Recovering from a Hard Drive Drop

I do some photography work in my spare time to make a little extra money. Whenever I take pictures, I store them on an SD card, and when that card gets full, I transfer the contents to an portable external hard drive. One day while using the hard drive, I dropped it, and when I plugged it in, it started making funny noises. My computer wouldn’t even recognize that the hard drive was plugged in. I was starting to panic, because I had important pictures on the drive. I contacted Alba Data Recovery and sent them my hard drive with express shipping.

This accident has convinced me to store my images on something other than a standard hard drive. Standard hard drives are more prone to damage because they have moving parts.
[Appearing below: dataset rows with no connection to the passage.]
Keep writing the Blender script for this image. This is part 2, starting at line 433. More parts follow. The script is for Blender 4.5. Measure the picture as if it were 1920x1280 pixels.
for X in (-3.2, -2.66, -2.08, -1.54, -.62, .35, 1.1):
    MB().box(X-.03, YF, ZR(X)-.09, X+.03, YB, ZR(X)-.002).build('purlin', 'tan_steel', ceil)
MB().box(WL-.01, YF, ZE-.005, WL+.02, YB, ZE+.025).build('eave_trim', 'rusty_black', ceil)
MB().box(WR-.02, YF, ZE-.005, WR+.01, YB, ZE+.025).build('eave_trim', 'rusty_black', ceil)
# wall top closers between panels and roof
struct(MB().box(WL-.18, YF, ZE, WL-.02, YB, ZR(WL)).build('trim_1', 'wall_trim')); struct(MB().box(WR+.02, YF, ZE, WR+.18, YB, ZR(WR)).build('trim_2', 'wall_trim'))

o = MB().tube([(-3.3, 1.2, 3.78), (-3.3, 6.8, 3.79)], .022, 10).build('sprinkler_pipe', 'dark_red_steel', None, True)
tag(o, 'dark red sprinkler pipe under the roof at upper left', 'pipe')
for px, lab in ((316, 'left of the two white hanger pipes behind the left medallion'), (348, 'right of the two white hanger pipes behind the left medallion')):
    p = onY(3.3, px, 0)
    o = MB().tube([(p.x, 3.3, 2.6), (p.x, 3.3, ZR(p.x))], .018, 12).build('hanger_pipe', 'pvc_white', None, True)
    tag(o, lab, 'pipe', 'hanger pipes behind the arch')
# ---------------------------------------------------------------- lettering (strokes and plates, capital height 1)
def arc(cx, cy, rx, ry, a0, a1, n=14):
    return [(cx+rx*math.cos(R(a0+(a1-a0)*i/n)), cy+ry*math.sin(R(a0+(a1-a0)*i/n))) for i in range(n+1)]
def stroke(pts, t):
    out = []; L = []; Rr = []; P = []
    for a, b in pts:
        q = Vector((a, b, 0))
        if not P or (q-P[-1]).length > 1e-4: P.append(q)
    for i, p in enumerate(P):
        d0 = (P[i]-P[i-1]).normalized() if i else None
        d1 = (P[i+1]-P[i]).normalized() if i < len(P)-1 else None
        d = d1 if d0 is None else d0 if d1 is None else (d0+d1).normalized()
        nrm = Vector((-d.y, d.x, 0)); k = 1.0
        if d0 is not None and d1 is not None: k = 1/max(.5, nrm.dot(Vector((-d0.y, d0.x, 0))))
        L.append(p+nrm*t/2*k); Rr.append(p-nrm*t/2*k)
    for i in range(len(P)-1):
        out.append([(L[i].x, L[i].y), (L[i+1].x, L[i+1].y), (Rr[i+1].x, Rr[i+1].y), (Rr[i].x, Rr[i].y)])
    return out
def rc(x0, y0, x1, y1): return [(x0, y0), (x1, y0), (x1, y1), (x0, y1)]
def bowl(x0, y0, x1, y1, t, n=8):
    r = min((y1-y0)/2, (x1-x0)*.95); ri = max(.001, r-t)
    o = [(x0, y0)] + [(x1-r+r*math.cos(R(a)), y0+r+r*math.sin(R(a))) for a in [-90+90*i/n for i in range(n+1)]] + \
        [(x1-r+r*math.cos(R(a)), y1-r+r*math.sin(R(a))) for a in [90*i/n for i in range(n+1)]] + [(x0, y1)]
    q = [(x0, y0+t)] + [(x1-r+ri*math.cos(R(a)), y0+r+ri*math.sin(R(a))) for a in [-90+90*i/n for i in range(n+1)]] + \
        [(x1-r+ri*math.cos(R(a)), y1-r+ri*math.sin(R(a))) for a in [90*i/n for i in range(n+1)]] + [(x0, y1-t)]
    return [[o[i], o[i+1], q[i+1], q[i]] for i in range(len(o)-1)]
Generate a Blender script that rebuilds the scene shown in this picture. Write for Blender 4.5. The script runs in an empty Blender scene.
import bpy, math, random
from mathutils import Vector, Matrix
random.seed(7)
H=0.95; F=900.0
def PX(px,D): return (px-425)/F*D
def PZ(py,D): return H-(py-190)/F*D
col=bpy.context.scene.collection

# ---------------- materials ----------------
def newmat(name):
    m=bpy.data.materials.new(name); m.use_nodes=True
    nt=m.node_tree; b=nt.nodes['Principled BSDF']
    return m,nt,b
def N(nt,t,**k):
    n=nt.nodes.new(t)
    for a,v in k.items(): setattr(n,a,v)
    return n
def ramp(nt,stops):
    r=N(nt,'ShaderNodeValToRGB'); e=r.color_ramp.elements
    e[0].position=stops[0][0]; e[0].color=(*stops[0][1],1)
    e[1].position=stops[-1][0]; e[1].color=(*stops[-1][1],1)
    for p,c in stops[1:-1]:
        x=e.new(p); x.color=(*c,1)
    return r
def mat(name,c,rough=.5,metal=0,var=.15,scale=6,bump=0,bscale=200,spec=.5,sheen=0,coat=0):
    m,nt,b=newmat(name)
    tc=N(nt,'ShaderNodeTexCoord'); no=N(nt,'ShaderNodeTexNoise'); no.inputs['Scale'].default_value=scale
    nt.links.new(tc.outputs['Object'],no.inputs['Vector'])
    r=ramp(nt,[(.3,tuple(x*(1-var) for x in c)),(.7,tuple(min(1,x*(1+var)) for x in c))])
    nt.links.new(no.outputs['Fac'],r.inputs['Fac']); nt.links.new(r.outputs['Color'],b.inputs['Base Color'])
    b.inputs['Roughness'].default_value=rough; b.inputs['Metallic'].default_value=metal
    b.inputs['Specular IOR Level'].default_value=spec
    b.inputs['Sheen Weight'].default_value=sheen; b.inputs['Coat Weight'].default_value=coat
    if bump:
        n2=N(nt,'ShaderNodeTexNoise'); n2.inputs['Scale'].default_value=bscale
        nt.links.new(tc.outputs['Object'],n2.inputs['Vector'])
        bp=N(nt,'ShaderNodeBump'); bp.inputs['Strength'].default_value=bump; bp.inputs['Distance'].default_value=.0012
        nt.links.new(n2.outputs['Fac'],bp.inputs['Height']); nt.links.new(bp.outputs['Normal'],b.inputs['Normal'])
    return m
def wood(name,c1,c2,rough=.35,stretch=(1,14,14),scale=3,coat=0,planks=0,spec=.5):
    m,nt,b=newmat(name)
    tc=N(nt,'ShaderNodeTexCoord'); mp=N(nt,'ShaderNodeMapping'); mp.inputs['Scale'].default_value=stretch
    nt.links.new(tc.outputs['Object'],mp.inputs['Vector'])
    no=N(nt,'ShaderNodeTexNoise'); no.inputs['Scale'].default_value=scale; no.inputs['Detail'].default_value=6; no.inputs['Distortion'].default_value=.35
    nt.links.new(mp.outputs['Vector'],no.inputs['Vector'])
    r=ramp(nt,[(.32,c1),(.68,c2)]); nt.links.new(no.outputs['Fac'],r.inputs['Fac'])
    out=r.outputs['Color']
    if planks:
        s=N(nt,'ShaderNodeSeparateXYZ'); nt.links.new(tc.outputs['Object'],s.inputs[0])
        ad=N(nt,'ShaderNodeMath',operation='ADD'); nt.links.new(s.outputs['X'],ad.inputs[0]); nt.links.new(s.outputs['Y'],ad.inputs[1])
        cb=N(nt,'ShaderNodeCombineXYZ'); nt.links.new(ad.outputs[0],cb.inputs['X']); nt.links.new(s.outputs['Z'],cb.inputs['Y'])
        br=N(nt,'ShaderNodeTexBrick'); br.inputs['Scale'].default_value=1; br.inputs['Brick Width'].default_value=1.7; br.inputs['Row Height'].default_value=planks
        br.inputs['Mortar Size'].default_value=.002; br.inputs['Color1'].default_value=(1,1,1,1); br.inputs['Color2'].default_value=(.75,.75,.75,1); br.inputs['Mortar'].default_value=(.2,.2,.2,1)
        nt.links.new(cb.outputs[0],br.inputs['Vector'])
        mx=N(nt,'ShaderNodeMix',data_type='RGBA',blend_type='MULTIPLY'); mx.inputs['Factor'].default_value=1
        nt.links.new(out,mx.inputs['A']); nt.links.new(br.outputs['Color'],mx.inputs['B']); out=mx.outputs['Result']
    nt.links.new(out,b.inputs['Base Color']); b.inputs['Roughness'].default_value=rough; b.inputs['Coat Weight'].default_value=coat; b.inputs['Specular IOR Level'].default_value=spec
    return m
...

When one of these drives is damaged, the internal mechanism that reads the information stored on the drive doesn’t work correctly. A solid state drive, or a flash drive doesn’t have any moving parts, so unless someone physically destroys every part of these drives, they should be able to withstand any drop.

The data recovery company was able to get all of the data from the hard drive, and they got the drive working again, but they recommended that I take precaution when using it again, because it might suffer a failure in the future. I bought a solid state drive, which had a smaller capacity than my other drive, but with the benefit of being damage proof. The new drive was much faster than the old drive at transferring content. I’m lucky that all of my pictures were still intact. I’ve run into a few cases where data on a perfectly functioning hard drive has been corrupted, and I had to retake photos to replace those corrupted ones.